The `surrogate' character in this film is a likeable young slacker named Pete (Michael Begley) who loves dance music and has some mixing talent, but hasn't been able to carve out any kind of career in the music biz. His girlfriend has to perform strip-o-grams in order for them to make ends meet, and they both want out of this situation in the worst way. The girlfriend's plight gets especially humiliating one night when she performs at a retirement party for a vacuum cleaner salesman, and on a suggestion, Pete decides to pursue a career in this profession as a way out for both of them.

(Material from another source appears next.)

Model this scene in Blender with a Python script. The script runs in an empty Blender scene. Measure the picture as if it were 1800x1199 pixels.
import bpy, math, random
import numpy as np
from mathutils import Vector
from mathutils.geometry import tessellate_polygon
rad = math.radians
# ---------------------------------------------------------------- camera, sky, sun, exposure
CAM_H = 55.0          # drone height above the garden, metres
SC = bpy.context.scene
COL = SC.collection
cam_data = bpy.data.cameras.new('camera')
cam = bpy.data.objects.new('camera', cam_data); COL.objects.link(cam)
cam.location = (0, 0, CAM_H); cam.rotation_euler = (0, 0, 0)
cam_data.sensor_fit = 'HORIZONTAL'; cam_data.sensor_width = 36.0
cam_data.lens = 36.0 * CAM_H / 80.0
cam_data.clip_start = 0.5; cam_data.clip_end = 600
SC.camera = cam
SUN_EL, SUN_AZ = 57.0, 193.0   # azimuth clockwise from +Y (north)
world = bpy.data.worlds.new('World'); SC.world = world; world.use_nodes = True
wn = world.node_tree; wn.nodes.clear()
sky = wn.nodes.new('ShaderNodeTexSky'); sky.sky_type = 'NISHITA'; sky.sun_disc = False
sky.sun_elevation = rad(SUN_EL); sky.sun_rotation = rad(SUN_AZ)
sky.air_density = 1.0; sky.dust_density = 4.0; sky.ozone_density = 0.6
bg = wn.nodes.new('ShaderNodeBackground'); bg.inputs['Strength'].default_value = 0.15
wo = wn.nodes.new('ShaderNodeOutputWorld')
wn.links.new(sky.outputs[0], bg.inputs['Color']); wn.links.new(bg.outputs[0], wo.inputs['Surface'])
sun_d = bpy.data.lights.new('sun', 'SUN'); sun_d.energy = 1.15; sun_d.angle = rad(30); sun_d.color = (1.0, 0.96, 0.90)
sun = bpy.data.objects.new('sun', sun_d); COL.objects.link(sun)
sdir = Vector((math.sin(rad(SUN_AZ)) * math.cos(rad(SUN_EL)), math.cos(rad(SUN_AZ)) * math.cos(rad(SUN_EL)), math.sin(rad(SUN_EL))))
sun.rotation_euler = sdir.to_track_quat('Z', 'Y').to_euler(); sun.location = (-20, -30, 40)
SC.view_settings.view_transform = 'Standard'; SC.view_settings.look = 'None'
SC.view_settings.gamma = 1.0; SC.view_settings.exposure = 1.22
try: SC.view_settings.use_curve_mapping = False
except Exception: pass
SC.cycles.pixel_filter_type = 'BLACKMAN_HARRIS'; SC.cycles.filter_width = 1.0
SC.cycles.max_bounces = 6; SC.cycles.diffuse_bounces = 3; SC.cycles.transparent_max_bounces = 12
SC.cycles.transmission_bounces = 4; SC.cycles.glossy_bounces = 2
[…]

Enter the most blazing, mesmerizing, maniacal lead performance by an actor in many a moon. Pete is made an apprentice to star salesman Tommy Rag, played with incredible over-the-top intensity by veteran Timothy Spall. If there was an ABSOLUTE `best actor' award for the BEST performance, period, in a given year, Spall would have been my hands-down choice for 2001. He makes EVERY ruthless salesman in movie history (Kurt Russell in USED CARS, the gang from THE BOILER ROOM, etc.) look strictly `soft sell' by comparison. This is truly a performance for the ages ... ONE THAT NOBODY WITH A SALES JOB SHOULD MISS!
You may think that you've seen the `rookie paired with vet' thing done to death in the movies, both in dramatic and comedic contexts, but I can assure you that you've never seen anything even close to the `eye or the hurricane' variant that Boyle has come up with here. What he's managed to pack into little more than an hour's running time is astounding ... a fully realized comic tragedy of Shakespearean proportions that manages to be relentlessly and mercilessly funny.